1 Corinthians 13:11King James Version (KJV)
11 When I was a child, I spake as a child, I understood as a child, I thought as a child: but when I became a man, I put away childish things.
Tuesday, August 2, 2016
Monday, August 1, 2016
A BREATH OF FRESH AIR----AFTER THE SMOKE
Let's be honest singles.. In today's dating game its become really difficult to meet someone that can actually peak your interest intellectually. I mean I've met my fair share of wanna be pretty boys that can spend a few dollars on a steak and crab-cake over dinner and think that because they dropped a few coins on you, he was a shew in for a hookup. I've also met a few bad boys that were upfront and honest about the fact that they were looking for a booty call or a cuddle buddy with no strings attached.
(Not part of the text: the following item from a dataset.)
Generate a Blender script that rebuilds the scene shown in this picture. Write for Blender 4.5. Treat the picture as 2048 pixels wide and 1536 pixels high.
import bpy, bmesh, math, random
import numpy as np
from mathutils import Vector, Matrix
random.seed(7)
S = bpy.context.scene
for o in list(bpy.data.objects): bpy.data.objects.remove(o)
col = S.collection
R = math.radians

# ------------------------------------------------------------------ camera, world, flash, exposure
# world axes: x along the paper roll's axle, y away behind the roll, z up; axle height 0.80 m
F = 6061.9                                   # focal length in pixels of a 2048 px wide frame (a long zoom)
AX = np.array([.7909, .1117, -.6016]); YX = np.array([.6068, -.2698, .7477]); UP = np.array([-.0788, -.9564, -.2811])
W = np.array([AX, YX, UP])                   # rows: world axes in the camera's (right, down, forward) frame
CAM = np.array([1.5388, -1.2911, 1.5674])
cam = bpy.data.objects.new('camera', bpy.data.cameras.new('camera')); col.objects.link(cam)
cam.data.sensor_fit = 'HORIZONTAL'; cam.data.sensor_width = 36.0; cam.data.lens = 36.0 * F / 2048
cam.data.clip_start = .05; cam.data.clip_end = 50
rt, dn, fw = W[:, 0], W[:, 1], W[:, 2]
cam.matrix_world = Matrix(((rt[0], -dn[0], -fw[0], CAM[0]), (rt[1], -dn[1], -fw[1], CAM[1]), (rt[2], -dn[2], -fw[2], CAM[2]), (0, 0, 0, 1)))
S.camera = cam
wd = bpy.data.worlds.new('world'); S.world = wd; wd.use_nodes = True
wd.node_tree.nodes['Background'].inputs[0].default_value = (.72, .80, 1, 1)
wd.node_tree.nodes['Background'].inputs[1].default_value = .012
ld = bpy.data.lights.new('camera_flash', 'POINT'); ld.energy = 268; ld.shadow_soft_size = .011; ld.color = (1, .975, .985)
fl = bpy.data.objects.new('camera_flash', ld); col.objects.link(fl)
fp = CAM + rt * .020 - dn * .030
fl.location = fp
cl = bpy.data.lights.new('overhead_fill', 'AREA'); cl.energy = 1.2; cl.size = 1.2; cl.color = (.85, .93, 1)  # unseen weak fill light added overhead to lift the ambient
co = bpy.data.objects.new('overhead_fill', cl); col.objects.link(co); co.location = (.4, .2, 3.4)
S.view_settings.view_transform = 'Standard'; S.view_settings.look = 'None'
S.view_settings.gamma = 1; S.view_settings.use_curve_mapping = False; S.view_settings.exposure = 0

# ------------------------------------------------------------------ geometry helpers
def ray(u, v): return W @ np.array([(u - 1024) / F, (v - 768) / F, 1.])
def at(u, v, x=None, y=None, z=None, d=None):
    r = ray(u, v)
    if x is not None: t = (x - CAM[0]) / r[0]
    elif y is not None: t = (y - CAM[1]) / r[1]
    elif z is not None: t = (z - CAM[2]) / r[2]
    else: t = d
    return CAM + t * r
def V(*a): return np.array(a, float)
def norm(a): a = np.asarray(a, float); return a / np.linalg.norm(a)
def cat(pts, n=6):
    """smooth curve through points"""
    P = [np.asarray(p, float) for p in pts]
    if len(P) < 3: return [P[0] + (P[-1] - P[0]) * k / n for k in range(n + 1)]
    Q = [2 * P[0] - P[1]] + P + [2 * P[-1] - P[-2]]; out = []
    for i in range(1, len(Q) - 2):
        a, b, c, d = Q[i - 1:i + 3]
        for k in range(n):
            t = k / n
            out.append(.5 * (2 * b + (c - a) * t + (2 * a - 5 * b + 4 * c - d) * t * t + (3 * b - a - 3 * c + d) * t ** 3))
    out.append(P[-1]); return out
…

With these fella's I directed them to make a swift exit to stage left . Normally either with the fade away or if I was in a really foul mood because of there behavior I'd give them a piece of my mind using a few choice words that I'd later have to repent for and head to the Alter on Sunday in shame. ( Don't judge me). But recently I had the opportunity to spend a few hours chatting it up with someone that actually could hold an intellectual conversation with little to no Ebonics . It was actually refreshing. He didn't try to put the moves on me, tell me how phat my booty was or even make one mention of sex. Now, its still extremely too early for me to actually tell if this is sincere but I've kinda learned through this whole single thing to just enjoy the moment of it all. And to just go with the flow. Hopefully this does not turn out to be another one of those ( SIKE GOTCHA MOMENTS). Cause I'm frankly sick and tired of telling folks where to shove it and how far. But, only time will tell. Right?